Thursday, March 12, 2009

The Past Possesses all that is Present for better or worse

When Dr. Sexson mentioned at the beginning of the semester that one, if not a few of us, were going to loose someone very close to us, I’m sure everyone was thinking the same thing, “he’s probably right, but I hope it’s not me”. I had forgot his prediction till he mentioned it in class yesterday and unfortunately I had a very close friend die a couple months ago. He was the kind of person that you know through your parents, my dad and his dad went to college together and afterwards his dad bought some property in Mexico, where we would meet every couple years. Dillon was someone I knew from the time that we were about five or six years old, not someone that I would call a best friend, by any means, but like a cousin. Someone who you know better than most of your friends and someone who knows you the same, just because you’ve seen each other grow up and the changes that come along with that. I didn’t think that I would see the end to those changes for a very long time but Dillon ended his life with a shot to the head. This ties even further into what we are doing in class in relation to Hector’s wife coming to terms with the fact that she has to let her child die. Dillon was fully ready to end his life, and had made the preparations necessary to take care of his body after he was gone.

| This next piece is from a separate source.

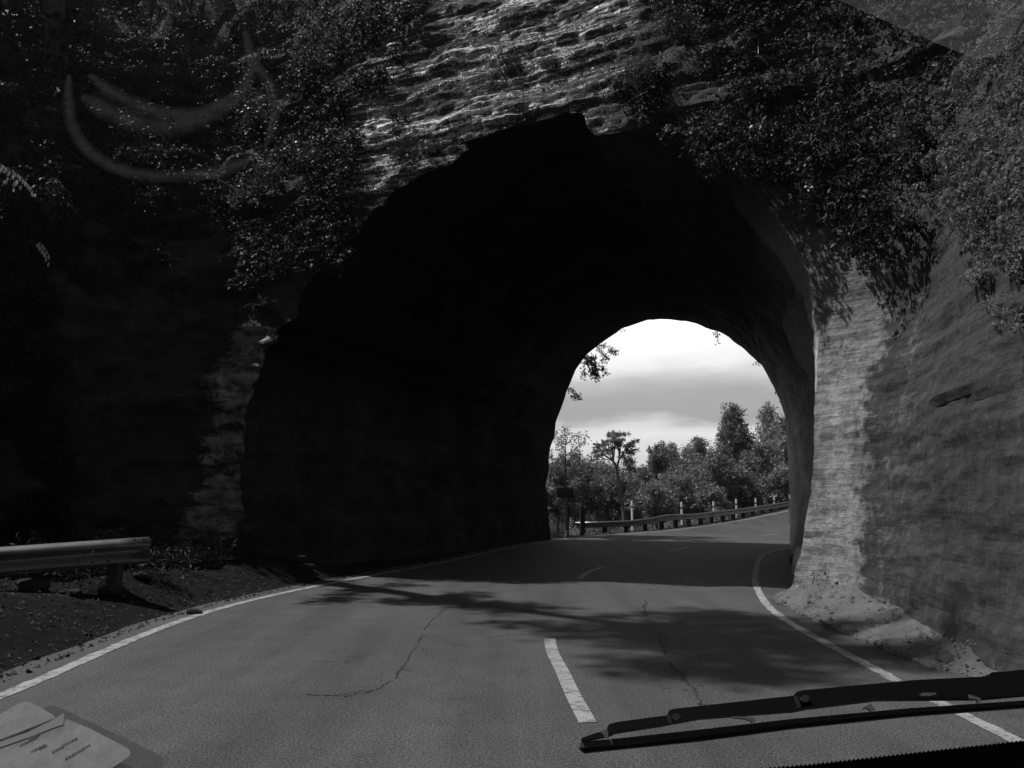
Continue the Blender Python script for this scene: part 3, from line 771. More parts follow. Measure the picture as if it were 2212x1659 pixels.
# weeds and rubble where the right wall meets the apron
rr = np.random.default_rng(19); kk = rr.integers(14, 108, 150); cw = np.stack([hic[kk, 0] - .03 - .12 * rr.random(150), hic[kk, 1], np.interp(kk, [0, 20, 85, 109], [.6, 1, .55, .1]) * .42], 1)
P_ = clump_pts(cw, np.full(150, .07), 26, rr, (1, 1.4, .8)); V, F = leaves(P_, .05, .35, None, 0, rr, -.5); tag(mesh_np('weeds', V, F, M['leaf_mid']), 'low weeds along the top of the concrete apron', 'weeds', kind='stuff')
m_ = 2600; kk = rr.integers(8, 109, m_); t_ = np.where(rr.random(m_) < .5, rr.random(m_) ** .35, rr.random(m_) ** 3); q = lowc[kk] * (1 - t_[:, None]) + hic[kk] * t_[:, None]
cz = -.02 + .035 + .5 * t_ ** 1.5 * np.interp(kk, [0, 20, 85, 109], [.6, 1, .55, .1]) + .01
sz = (.006 + .035 * rr.random(m_) ** 4)[:, None, None]; V = (np.stack([q[:, 0], q[:, 1], cz], 1)[:, None, :] + (rr.normal(size=(m_, 4, 3)) * .3 + np.array([[-.7, -.5, 0], [.7, -.5, 0], [0, .8, 0], [0, 0, .8]])) * sz).reshape(-1, 3)
i4 = np.arange(m_)[:, None] * 4; F = np.concatenate([i4 + np.array([[0, 1, 3]]), i4 + np.array([[1, 2, 3]]), i4 + np.array([[2, 0, 3]])])
tag(mesh_np('rubble', V, F, M['concrete']), 'small rubble fallen on the concrete apron', 'rubble', kind='stuff')

# --- single shrubs on the cliff
def shrub(X0, Y0, rad, label, m, n_=900, size=.07, asp=.5, sprays=7, group=None, name='shrub', hang=0.0, twigs=True, seed=0):
    rr = np.random.default_rng(int(X0 * 7 + Y0 + seed)); p, n0 = surf_at(X0, Y0)
    root = empty(name, p); tag(root, label, 'shrub', group)
    mb = MB(); cs = []
    for k_ in range(sprays):
        d = n0 * .8 + np.array([0, 0, .5 - hang]) + rr.normal(size=3) * .65; d /= np.linalg.norm(d)
        L_ = rad * (.6 + .7 * rr.random()); q = p + d * L_ + np.array([0, 0, -hang * L_ * .5])
        mid = p + d * L_ * .5 + rr.normal(size=3) * .04 * rad + np.array([0, 0, .08 * rad])
        mb.tube([p - n0 * .1, mid, q], [.018 * rad + .006, .012 * rad + .004, .004], 5); cs += [q, mid * .4 + q * .6, (mid + q) / 2 + rr.normal(size=3) * .15 * rad]
    mb.build('stem', M['bark'], root)
    P_ = clump_pts(cs, np.full(len(cs), rad * .36), n_ // len(cs), rr)
    V, F = leaves(P_, size, asp, None, 0, rr, .15)
    mesh_np('leaves', V, F, m, root); return root
shrub(575, 290, 1.0, 'pale glossy-leaved shrub on the upper left of the cliff', M['leaf_gloss'], 1300, .075, .55, 9)
shrub(600, 400, .8, 'glossy-leaved shrub drooping below the pale one at upper left', M['leaf_gloss'], 900, .08, .55, 8, hang=.5)
shrub(700, 360, .9, 'loose glossy shrub beside the left end of the bare beds', M['leaf_gloss'], 900, .07, .5, 8, hang=.2)
shrub(690, 150, 1.0, 'tall feathery shrub high at the left of the bare beds', M['leaf_mid'], 1600, .06, .35, 9)
shrub(1395, 190, .75, 'round dark bush growing right of the bare beds over the tunnel', M['leaf_mid'], 2600, .04, .35, 12)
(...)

He wrote a letter to his parents stating that he wanted to be cremated and have half his ashes spread over the mountains in Colorado, where he spent much of his childhood, and the other half over the Caribbean in Mexico where we had spent so many times snorkeling, cooking, and laughing with our families. He stamped that letter and sent it off the day he shot himself, but he didn’t say his goodbyes over a letter, instead he called his parents 300 miles south of him at their home in California, and told them that he was going to kill himself and there was nothing that they could do, it was time.
It’s hard to judge what’s worse; the fact that he killed himself in the first place or that he called his parents to say goodbye. I’m sure his intentions were not malicious in calling to say goodbye, but I imagine the sense of panic his parents felt was very similar to the sense of panic Hector’s wife felt when she heard the news her son must be killed. Of course there are some differences; Dillon took his own life while Hector’s son was being murdered, but all the same the terror and fright that both must have felt is something that brings tears to my eyes.
Now that Dillon is gone, his parents are dealing with this sense that he is dead and they are alive as best they can. I can only imagine they are wondering what they could have done to stop this tragedy, because the young are suppose to bury their elders not the other way around.